Dalam satu waktu Ridwan bisa memboyong penumpang hingga 15 orang saat pagi hari. Biasanya siswa-siswi sekolah. Setelah itu, tanpa perlu lama menunggu, hanya perlu menyambangi halte-halte, angkot bisa kembali penuh terisi.
“Masa itu orang-orang sampe lari-lari ba kejar kitorang. Sekarang ini, barang berapa meter kita yang mesti jemput. Dapat lima orang penumpang saja so syukur,” imbuh Ridwan.
Sementara itu, Agusmiati seorang guru ASN, mengaku hingga kini masih setia menggunakan taksi angkot. Dia masih mengandalkan angkutan itu untuk pulang-pergi ke sekolah.
Agusmiati ikut nimbrung mengenang tentang masa-masa kejayaan angkot. Dia mengenangkan halte bus di Jalan Sis Aljufri yang kerap digunakan siswa untuk menunggu angkot lewat.
Para siswa punya kebiasaan mengumpulkan uang sekaligus. Uang ini akan diberikan kepada siswa yang rumahnya paling jauh dari sekolah.
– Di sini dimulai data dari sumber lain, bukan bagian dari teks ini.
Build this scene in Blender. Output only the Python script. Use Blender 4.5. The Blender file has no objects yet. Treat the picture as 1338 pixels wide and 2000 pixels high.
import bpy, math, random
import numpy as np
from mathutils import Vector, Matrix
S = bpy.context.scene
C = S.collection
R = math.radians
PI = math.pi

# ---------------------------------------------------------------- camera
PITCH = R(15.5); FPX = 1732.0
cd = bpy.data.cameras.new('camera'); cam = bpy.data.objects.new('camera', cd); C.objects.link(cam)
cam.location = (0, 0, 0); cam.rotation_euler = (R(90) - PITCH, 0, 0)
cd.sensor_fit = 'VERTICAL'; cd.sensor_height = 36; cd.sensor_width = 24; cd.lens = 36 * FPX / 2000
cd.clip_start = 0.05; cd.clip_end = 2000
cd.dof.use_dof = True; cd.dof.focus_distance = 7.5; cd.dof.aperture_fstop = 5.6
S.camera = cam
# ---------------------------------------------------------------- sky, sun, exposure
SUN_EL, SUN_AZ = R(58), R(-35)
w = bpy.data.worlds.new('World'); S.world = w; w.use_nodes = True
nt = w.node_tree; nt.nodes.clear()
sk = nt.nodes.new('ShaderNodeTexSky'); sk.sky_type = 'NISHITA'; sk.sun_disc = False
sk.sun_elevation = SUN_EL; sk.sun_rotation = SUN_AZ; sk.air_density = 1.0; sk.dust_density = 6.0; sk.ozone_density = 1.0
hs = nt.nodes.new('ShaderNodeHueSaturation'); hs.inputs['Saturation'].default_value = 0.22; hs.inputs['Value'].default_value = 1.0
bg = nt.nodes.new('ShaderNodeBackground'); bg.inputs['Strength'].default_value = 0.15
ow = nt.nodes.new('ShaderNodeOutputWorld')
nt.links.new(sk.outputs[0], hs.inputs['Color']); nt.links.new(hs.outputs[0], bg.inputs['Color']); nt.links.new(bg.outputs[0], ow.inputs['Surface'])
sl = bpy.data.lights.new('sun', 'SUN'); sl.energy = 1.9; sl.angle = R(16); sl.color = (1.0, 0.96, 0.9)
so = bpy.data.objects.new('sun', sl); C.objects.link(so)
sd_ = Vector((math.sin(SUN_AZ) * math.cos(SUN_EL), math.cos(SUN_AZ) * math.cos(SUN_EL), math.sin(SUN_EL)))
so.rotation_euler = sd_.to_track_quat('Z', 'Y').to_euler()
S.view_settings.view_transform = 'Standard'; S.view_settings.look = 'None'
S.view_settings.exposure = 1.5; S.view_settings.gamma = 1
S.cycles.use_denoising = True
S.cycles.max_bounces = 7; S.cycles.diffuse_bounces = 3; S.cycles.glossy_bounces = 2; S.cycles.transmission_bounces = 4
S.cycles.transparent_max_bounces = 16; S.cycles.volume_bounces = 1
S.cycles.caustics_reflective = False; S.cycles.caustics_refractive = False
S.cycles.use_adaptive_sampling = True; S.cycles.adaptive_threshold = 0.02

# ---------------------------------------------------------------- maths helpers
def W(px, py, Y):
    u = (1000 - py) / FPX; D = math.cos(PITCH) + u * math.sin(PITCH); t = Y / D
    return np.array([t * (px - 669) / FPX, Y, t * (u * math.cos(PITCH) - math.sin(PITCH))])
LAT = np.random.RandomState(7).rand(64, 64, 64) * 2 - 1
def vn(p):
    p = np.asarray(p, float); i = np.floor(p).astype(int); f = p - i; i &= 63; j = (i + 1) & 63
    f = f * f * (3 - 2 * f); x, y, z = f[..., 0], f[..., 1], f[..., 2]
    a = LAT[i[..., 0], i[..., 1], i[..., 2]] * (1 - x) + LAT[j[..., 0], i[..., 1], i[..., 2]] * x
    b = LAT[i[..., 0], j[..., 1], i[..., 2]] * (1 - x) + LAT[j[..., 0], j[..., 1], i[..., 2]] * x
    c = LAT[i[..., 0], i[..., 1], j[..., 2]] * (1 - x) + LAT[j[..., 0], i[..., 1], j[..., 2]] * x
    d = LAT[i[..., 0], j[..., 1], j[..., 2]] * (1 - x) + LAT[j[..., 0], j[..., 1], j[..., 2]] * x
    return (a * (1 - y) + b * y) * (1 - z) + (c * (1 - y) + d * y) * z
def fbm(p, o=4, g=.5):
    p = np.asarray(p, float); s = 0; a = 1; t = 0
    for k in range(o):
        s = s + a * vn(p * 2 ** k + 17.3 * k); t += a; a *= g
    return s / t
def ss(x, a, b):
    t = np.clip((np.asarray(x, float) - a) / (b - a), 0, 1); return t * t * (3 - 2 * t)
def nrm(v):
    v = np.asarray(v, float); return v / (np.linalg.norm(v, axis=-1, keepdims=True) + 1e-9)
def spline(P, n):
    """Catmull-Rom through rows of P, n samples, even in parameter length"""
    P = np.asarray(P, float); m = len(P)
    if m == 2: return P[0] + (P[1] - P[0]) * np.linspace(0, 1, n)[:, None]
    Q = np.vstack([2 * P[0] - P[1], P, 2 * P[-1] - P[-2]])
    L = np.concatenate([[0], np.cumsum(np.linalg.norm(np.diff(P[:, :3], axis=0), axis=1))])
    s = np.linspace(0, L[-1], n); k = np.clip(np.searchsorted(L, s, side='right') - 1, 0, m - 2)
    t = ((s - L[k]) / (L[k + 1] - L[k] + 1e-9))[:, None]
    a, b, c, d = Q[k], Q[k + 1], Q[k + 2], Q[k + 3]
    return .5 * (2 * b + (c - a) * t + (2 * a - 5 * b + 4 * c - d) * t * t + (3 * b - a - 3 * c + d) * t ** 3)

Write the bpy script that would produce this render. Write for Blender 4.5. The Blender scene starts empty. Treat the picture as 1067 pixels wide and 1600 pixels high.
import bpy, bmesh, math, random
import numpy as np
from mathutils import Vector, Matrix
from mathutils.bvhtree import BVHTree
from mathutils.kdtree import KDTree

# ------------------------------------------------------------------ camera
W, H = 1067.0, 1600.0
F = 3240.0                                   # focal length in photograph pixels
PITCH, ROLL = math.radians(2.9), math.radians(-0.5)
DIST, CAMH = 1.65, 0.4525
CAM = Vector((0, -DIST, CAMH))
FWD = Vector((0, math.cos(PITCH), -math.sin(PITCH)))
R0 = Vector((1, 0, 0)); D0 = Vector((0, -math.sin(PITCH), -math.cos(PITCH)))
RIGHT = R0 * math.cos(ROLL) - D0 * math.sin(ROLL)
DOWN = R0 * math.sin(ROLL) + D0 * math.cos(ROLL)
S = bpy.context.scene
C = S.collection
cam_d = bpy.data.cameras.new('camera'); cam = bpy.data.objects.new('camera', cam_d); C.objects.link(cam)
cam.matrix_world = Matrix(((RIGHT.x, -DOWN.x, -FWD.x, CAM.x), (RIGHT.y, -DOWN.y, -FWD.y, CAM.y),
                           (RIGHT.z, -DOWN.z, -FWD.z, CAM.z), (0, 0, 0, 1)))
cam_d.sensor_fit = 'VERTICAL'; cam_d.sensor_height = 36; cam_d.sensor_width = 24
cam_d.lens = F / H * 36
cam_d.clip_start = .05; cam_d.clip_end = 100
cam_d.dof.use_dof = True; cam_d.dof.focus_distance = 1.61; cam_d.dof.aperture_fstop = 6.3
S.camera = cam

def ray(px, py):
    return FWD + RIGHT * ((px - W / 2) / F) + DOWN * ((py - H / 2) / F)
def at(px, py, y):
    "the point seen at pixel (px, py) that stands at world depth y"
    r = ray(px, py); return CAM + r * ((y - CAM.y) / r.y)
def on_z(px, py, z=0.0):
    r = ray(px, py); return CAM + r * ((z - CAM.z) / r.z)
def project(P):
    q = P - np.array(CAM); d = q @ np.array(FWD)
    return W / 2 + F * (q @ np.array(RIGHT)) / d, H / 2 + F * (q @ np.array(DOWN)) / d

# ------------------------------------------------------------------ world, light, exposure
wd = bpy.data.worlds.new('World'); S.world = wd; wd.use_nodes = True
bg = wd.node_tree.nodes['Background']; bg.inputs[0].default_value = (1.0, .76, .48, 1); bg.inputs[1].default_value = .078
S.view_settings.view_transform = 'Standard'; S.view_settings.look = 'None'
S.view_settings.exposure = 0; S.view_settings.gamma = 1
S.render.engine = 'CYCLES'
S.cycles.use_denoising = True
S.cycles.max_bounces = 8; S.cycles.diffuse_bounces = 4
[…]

Sebab siswa inilah yang paling terakhir diantar sopir. Setiap siswa yang turun akan selalu mengatakan kalimat yang sama.
“Kiri Om, belakang yang bayar,” kenang Agusmiati menirukan gaya siswa kala itu.
Agusmiati berharap meskipun jumlah taksi angkot semakin berkurang, moda transportasi umum ini bisa kembali berjaya. Hanya saja harus dibarengi sejumlah pembaharuan. Seperti perbaikan fasilitas dan rute trayek yang jelas.
“Saya berharap angkot yang seperti dulu bisa kembali,” tutupnya.